Engels was referring to several press releases issued by Jon Krakauer, who wrote "Under the Banner of Heaven," a book critical of polygamy and its participants.
"He was just writing what other people told him. He trusted his sources, and they were wrong," Engels said.
One of Krakauer's sources was Janetta Jessop's older sister, Suzanne Johnson, who filed a missing persons report with the Washington County Sheriff's Department last week.
Johnson, who is estranged from her family, said she feared her younger sister had been married off to Warren Jeffs, the 48-year-old leader of the Fundamentalist Church of Jesus Christ of Latter Day Saints.
Most residents of Colorado City and the neighboring Utah town of Hildale, Washington County, are members of the FLDS church and practice polygamy.

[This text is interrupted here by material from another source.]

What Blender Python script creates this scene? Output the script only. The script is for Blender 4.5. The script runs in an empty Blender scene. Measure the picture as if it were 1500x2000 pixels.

On Tuesday, Engels and a representative with Arizona Child Protective Services arrived at the Jessop house to try and determine if the girl was a victim or being abused.
Janetta Jessop was at home, a fact that had been verified by Washington County deputies a day earlier when they went to Colorado City on a welfare check.
"She said she's fine. She looks like a typical 17-year-old girl from Colorado City," Washington County Sheriff Kirk Smith said. "There were no red flags to our guys. Her parents were receptive and cooperative."
But an interview with the girl, to be conducted away from her home, was necessary in order to determine whether any abuse had occurred, Smith and Engels said.
Jessop was taken from her home to the Children's Justice Center in St. George for an interview Tuesday afternoon. She was released to her mother that same day, Engels said.
"The whole reason for doing the interview was to find out if she was a spiritual bride to Warren Jeffs. She was asked that question and she said 'no,' " Smith said.